Ort loved to rattle off the designations and locations of tiny radio stations in the middle of nowhere, of which he apparently knew every one in the entire USA. His knowledge of virtually unknown records and artists was similarly encyclopedic and he was especially fond of novelty bands and their crazy singles such as Transfusion by Nervous Norvus (except generally less well known and successful than that wild classic). 

Ort graduated high school ahead of me during which time I was gravitating toward the countercultural art and music scene centered around Jim Herbert's house on Dearing Street. I didn't see Ort regularly but the connection we'd made when I was a middle school kid endured through the years as I grew up and left Athens to become a psychologist. I would drop by Ort's Oldies when I was in town visiting family and friends and I recall letting him have the pick of my 1960s and early 70s vinyl records that included many well worn classics in their original sleeves and covers. I knew they would be cared for with love as they well deserved. 

Many of you had closer associations with Ort over the 50 years or so since I moved away but the strength of our friendship was always evident whenever we met.

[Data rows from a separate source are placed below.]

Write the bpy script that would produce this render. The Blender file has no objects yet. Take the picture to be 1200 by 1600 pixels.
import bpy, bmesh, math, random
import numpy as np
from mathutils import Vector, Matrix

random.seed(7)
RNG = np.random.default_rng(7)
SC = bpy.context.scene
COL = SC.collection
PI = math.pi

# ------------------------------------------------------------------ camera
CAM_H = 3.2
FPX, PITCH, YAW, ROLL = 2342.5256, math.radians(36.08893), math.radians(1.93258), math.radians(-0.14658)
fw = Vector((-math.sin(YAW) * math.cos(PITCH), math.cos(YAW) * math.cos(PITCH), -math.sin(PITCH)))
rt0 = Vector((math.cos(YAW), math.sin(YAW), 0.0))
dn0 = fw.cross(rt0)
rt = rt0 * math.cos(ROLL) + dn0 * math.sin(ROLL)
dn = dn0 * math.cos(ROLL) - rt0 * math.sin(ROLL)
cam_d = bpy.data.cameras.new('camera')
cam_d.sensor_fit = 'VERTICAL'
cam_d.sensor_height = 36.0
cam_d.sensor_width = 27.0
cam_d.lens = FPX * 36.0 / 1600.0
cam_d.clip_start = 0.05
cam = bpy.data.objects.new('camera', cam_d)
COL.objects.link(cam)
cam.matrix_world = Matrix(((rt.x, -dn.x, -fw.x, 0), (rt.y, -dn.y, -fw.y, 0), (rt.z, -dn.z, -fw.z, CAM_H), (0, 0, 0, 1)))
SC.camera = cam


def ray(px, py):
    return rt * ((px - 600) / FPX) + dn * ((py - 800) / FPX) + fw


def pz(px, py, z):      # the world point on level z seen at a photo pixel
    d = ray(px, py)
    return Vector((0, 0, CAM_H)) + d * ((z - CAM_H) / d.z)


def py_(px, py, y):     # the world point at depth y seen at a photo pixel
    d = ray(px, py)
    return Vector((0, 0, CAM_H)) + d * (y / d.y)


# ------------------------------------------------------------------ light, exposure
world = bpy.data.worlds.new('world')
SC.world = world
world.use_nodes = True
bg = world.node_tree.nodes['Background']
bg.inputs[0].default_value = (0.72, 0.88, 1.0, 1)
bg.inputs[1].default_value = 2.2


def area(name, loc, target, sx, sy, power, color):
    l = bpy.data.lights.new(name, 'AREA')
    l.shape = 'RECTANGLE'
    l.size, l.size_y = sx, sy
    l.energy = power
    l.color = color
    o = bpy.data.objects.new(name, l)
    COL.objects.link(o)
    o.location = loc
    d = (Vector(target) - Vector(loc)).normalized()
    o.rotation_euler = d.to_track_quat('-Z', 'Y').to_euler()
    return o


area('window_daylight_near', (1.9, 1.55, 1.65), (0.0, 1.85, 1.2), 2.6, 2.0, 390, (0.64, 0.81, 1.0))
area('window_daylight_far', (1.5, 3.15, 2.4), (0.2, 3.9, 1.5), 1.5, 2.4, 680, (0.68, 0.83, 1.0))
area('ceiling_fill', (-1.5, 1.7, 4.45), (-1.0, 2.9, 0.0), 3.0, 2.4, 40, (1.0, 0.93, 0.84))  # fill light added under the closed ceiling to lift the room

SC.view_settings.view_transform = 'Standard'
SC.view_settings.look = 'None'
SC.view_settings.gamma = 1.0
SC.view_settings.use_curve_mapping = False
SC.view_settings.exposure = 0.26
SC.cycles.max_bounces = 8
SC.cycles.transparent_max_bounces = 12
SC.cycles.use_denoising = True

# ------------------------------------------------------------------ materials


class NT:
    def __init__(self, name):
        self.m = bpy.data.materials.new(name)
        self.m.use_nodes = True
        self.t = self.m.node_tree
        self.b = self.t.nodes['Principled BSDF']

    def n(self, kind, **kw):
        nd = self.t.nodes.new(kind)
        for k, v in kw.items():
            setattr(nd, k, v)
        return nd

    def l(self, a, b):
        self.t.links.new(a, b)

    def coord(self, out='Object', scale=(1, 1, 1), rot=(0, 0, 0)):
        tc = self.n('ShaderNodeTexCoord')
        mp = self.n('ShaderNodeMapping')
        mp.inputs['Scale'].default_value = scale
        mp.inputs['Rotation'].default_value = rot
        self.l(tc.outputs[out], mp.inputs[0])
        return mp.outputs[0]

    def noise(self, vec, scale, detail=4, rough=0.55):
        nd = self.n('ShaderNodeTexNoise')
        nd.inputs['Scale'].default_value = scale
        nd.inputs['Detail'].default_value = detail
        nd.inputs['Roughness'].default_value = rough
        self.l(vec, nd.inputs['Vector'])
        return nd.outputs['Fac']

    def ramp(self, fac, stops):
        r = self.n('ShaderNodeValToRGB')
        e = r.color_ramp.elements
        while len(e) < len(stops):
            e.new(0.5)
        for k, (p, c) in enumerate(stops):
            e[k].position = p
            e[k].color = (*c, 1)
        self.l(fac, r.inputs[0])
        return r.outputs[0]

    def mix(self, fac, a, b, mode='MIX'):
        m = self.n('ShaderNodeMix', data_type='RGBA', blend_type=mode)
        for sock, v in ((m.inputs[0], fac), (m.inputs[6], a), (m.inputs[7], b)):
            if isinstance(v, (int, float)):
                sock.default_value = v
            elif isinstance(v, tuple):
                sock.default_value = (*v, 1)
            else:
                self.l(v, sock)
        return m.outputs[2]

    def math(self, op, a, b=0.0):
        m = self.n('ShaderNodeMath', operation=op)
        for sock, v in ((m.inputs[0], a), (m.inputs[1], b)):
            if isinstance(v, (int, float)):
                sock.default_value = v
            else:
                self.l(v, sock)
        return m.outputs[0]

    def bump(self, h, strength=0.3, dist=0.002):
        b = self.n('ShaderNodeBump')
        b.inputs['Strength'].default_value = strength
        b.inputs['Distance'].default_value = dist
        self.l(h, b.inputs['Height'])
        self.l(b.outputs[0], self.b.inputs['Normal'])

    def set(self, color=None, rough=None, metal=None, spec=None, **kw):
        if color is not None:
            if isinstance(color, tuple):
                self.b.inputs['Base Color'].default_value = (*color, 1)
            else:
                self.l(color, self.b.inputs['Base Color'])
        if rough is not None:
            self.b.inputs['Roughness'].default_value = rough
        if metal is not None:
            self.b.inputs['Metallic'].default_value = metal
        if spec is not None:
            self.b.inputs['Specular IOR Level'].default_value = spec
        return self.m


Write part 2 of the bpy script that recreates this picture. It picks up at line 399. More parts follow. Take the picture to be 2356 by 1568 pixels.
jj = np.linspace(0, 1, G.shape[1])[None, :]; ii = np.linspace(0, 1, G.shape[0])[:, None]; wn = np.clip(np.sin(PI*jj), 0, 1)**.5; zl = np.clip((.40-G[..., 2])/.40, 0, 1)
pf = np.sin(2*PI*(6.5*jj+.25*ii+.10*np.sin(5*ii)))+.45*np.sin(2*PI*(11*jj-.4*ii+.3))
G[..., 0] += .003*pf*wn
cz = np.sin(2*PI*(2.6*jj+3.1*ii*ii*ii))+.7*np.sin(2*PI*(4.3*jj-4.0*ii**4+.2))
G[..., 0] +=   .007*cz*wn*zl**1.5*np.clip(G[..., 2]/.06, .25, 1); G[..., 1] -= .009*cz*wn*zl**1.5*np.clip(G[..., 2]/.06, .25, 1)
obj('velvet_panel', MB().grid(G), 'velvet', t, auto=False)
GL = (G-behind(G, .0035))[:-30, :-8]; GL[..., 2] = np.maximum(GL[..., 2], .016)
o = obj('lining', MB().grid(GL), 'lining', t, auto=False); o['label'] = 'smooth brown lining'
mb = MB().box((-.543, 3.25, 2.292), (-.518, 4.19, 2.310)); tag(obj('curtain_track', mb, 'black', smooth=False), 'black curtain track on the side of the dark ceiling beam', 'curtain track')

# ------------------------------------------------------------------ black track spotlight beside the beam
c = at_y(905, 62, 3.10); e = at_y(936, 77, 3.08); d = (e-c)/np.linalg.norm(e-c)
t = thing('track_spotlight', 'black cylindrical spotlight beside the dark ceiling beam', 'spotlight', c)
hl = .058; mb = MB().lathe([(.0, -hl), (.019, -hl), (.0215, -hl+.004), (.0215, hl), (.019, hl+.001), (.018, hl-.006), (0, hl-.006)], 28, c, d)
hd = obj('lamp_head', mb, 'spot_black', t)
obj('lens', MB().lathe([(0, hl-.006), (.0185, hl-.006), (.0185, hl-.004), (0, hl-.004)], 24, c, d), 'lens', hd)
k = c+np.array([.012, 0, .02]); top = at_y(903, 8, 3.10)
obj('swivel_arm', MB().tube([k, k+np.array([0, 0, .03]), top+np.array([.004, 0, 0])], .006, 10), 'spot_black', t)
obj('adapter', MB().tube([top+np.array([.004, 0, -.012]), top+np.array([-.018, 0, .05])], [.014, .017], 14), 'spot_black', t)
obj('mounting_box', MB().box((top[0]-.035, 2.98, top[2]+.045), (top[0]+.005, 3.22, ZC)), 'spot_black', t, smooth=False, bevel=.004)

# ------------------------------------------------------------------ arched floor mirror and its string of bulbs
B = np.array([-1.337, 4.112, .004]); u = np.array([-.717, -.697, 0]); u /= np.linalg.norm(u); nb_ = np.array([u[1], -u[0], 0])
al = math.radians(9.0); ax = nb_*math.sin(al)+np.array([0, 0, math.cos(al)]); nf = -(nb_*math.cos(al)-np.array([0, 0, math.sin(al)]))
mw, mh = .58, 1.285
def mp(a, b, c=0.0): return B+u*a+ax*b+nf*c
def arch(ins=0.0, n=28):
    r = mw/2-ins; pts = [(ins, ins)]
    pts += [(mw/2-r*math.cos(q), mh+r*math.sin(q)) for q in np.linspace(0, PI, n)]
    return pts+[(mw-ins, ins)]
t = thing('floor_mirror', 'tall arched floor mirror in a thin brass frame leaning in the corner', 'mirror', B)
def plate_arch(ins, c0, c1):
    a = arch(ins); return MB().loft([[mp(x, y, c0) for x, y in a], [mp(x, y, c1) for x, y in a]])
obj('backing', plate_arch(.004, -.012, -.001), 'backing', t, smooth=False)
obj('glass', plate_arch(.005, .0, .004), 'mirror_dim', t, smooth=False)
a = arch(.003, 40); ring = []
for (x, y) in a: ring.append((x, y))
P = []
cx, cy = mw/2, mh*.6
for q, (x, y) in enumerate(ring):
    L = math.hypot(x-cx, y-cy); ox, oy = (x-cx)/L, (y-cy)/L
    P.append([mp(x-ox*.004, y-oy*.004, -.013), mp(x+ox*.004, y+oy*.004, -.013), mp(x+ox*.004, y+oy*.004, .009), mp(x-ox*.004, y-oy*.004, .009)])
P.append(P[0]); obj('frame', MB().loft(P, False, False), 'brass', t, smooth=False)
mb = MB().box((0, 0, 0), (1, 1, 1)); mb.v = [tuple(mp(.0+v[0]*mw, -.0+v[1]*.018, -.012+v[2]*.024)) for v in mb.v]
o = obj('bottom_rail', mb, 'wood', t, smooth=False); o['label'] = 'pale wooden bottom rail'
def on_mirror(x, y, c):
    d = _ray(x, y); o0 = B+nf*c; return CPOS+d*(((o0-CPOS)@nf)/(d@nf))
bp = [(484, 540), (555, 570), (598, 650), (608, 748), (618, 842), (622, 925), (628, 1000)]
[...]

I posted a photo on my Facebook page of Ort posing with one of my adult daughters during a chance encounter at Trappeze ten years ago. They both were connoisseurs of craft beers and the photo captures a warmth of connection that I will always cherish. 

To me. Ort was at heart a marvelous entertainer, the DJ of a nonstop radio show that only ended with his passing into the mystic. Thanks for the opportunity to honor Ort's memory. He'll always live on in our hearts.